Items >>
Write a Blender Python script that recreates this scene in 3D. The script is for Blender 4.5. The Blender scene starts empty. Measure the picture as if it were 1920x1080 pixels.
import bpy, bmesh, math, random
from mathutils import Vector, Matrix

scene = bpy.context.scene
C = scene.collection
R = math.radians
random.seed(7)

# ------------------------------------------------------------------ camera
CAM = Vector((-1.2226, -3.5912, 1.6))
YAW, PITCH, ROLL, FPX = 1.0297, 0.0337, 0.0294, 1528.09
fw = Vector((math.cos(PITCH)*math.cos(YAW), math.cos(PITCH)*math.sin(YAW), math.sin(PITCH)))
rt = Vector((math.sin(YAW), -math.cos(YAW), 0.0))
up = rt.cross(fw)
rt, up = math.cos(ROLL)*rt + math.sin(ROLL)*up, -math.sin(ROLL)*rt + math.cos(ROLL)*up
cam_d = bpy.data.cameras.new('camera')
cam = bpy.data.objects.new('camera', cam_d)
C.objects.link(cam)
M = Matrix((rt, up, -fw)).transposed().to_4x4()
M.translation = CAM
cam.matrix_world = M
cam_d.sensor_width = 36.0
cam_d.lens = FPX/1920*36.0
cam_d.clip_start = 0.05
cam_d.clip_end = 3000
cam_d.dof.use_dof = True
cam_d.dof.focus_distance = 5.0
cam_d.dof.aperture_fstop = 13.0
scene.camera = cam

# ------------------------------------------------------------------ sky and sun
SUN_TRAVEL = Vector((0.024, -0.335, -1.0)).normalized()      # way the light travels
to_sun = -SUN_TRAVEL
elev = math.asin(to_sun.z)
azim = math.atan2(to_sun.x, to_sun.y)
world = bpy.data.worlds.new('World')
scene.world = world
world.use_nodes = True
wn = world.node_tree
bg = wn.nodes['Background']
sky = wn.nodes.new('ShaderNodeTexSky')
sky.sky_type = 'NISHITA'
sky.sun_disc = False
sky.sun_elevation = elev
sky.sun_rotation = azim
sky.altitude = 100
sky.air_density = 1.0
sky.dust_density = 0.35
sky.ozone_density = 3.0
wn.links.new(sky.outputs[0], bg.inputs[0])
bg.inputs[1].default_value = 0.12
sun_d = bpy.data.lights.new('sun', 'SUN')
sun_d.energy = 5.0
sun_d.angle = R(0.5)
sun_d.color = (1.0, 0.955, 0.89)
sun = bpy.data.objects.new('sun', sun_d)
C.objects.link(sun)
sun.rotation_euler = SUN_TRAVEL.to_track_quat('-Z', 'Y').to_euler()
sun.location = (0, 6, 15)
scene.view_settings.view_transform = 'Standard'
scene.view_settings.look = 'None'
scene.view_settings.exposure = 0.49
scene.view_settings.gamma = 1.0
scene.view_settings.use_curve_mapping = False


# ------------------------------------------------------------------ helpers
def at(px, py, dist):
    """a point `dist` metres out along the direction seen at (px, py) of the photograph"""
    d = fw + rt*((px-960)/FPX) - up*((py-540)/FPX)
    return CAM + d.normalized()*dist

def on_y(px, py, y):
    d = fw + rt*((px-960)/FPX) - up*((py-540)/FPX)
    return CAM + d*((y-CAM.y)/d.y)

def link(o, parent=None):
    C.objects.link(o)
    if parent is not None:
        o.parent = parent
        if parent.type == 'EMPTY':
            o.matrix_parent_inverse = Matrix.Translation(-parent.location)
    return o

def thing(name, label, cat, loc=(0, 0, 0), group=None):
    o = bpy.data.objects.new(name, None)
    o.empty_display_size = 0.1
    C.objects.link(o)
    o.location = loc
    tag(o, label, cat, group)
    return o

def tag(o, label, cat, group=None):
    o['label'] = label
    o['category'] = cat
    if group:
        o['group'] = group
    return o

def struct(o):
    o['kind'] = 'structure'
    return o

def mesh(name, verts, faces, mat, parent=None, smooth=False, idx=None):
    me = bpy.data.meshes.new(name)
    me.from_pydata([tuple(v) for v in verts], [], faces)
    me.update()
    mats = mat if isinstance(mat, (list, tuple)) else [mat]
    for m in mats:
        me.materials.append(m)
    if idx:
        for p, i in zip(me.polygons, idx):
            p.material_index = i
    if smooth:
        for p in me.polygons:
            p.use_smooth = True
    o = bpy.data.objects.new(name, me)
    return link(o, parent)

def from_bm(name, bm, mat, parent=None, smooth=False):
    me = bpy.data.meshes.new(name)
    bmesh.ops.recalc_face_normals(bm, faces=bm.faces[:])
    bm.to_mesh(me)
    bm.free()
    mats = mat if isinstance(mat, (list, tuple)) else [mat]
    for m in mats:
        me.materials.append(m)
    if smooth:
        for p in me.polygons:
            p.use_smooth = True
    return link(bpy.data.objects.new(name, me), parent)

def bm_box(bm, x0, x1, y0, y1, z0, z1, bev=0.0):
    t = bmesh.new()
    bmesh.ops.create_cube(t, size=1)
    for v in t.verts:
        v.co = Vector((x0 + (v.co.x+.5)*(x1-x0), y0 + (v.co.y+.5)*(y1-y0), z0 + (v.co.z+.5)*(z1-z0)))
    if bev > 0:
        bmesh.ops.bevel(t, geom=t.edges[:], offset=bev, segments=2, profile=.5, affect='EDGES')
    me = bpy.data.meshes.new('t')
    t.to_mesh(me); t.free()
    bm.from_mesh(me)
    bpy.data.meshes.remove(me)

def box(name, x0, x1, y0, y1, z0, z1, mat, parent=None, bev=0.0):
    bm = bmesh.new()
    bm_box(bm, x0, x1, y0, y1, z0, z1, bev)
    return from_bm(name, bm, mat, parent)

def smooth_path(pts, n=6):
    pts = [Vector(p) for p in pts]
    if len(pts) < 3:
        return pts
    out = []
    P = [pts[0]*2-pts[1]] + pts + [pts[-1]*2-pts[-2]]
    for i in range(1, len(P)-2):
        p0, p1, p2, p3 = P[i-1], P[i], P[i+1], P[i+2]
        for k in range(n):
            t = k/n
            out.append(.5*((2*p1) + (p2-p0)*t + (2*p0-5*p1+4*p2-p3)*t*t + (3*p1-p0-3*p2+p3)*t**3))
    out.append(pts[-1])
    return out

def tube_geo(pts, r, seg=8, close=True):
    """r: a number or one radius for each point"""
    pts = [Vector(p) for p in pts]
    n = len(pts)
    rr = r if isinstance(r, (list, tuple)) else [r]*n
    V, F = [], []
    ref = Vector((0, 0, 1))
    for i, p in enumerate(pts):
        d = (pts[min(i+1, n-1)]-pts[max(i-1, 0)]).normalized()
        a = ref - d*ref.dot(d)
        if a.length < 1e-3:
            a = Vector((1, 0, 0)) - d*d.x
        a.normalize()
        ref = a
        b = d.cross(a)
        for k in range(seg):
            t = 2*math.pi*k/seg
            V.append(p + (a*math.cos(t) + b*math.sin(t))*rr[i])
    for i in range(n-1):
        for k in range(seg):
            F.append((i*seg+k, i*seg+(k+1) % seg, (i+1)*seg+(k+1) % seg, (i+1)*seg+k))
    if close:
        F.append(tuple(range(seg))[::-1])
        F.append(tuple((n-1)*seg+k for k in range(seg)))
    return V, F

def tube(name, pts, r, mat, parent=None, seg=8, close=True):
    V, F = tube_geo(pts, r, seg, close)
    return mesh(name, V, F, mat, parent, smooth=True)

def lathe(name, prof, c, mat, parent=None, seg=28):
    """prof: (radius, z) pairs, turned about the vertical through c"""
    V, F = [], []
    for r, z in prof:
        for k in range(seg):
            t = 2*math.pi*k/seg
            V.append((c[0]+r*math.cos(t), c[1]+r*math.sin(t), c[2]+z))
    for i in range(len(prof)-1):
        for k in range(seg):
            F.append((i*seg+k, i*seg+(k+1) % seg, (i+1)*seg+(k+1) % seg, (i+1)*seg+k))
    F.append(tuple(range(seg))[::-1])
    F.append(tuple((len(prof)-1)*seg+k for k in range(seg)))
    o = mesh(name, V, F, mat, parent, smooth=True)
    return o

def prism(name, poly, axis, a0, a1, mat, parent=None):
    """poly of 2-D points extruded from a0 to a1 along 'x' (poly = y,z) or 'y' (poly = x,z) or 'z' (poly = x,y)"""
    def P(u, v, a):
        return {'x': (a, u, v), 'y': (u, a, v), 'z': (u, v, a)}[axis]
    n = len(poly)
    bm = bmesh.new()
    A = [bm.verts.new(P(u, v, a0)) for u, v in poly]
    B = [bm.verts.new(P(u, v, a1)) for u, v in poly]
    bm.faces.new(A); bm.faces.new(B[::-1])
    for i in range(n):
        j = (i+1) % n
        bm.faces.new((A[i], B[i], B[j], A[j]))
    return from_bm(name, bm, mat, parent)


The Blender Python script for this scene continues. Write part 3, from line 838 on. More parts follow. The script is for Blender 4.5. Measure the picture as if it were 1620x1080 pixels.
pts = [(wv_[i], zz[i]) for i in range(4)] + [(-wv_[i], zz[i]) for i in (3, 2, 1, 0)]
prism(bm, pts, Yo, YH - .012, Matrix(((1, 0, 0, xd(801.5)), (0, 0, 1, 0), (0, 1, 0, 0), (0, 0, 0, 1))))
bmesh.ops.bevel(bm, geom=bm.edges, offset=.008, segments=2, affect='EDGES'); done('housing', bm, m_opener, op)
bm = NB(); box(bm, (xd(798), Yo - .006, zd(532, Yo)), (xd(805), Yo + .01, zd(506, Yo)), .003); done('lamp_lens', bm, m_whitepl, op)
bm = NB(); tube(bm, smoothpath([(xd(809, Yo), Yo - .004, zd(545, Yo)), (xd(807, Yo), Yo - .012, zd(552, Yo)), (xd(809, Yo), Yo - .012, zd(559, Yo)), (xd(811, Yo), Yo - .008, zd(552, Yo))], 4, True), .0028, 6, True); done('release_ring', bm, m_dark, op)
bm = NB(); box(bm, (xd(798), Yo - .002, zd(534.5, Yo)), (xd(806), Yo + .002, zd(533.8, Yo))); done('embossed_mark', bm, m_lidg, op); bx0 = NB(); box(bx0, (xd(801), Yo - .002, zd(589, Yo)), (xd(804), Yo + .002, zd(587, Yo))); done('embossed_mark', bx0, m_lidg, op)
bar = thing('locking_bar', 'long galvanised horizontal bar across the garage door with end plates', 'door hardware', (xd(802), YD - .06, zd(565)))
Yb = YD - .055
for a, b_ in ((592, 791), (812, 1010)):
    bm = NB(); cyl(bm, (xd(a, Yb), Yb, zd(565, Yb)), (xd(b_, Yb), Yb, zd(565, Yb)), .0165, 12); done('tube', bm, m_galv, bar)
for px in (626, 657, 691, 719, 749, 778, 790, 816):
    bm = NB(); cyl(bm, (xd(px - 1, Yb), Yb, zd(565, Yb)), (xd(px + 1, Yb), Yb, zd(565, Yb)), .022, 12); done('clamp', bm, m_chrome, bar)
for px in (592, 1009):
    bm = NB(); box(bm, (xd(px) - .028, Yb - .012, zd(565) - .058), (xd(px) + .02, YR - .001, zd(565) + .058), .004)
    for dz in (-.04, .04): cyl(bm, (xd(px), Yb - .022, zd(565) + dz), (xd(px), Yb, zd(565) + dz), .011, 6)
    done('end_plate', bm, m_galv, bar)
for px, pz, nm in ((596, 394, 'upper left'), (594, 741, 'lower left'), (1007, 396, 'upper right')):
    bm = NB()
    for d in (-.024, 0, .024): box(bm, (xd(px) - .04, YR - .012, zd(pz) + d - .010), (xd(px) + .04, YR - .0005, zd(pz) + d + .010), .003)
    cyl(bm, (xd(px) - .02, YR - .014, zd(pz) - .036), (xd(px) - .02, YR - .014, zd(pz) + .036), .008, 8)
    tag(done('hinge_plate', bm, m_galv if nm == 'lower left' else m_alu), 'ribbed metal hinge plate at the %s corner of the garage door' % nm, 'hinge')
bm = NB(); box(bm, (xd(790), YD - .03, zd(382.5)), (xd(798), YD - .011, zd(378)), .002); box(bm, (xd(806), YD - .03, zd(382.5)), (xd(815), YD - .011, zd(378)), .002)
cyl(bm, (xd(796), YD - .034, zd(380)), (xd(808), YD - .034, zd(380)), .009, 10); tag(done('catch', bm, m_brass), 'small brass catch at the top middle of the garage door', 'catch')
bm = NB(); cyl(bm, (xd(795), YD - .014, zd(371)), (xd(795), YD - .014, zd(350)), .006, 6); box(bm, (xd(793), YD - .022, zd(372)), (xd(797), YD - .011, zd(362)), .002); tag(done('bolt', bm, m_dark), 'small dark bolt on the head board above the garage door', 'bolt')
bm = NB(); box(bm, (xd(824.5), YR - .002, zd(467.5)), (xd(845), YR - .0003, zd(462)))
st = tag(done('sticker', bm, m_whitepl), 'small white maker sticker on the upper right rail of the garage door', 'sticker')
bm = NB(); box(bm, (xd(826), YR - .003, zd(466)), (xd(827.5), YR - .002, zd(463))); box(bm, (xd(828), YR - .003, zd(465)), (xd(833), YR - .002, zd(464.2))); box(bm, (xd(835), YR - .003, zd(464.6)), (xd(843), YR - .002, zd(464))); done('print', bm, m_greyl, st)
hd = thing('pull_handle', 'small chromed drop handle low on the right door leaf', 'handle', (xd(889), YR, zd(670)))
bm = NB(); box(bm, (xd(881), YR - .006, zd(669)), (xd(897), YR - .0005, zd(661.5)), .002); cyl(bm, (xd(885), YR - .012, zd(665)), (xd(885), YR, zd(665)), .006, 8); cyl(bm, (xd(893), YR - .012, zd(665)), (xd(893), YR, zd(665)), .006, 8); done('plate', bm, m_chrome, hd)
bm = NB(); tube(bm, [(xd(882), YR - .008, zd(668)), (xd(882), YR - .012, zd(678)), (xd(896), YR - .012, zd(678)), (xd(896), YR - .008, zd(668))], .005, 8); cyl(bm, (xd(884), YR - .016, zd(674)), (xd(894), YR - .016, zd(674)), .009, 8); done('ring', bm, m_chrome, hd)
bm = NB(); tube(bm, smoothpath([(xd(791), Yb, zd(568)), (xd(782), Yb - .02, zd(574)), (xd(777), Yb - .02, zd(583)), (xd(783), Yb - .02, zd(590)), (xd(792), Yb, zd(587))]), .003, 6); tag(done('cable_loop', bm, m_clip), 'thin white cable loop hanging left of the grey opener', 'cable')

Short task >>
From the first line of the data through the line with "random.seed(7)", quote each line exactly and add nothing else.

Answer for this exercise >>
Write a Blender Python script that recreates this scene in 3D. The script is for Blender 4.5. The Blender scene starts empty. Measure the picture as if it were 1920x1080 pixels.
import bpy, bmesh, math, random
from mathutils import Vector, Matrix

scene = bpy.context.scene
C = scene.collection
R = math.radians
random.seed(7)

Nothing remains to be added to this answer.